DEFINING THE BUSINESS The industry position of a multibusiness or multiproduct firm, such as General Motors (GM), is less useful to analyze in the aggregate than are the positions of its individual products or business units. GM has relatively stronger and weaker segments. To aggregate them into a single assessment for GM yields none of the richness of the strategy problem GM faces. Salter and Weinhold (1979, page 268) argue that the level at which to define the unit of analysis is typically driven by strategic considerations (are there well-defined strategic sectors?), resources (are there special capabilities, patents, know-how, etc. that would justify defining a business in a certain way?), and organizational factors (how does the organization chart define business units, divisions, and sectors?).

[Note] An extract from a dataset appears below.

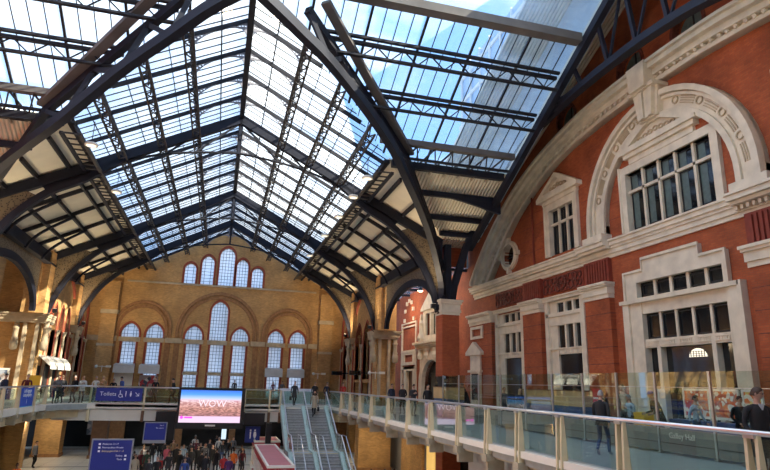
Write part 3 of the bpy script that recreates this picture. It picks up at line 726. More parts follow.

DEFINING THE PEER GROUP For instance, consider the example of the sporty cars segment (given in the strategic map of Exhibit 6.7). Is the relevant industry for the Porsche Boxster actually automobiles in general, or should it be two-seat European roadsters? Or transportation? Peers are those products or services that are reasonable substitutes in the customer’s mind. For instance, most brands of ketchup are peers in narrow definition—but considered in terms of competition in “sauces,” brands of ketchup, salsa, steak sauce, and gravy might be peers. One can aim to identify peer groups through competitive analysis, the use of focus groups, or the U.S. government’s “SIC”3 code. As discussed elsewhere in this book, the selection of a peer group for comparison will have a huge impact on the insights to be derived.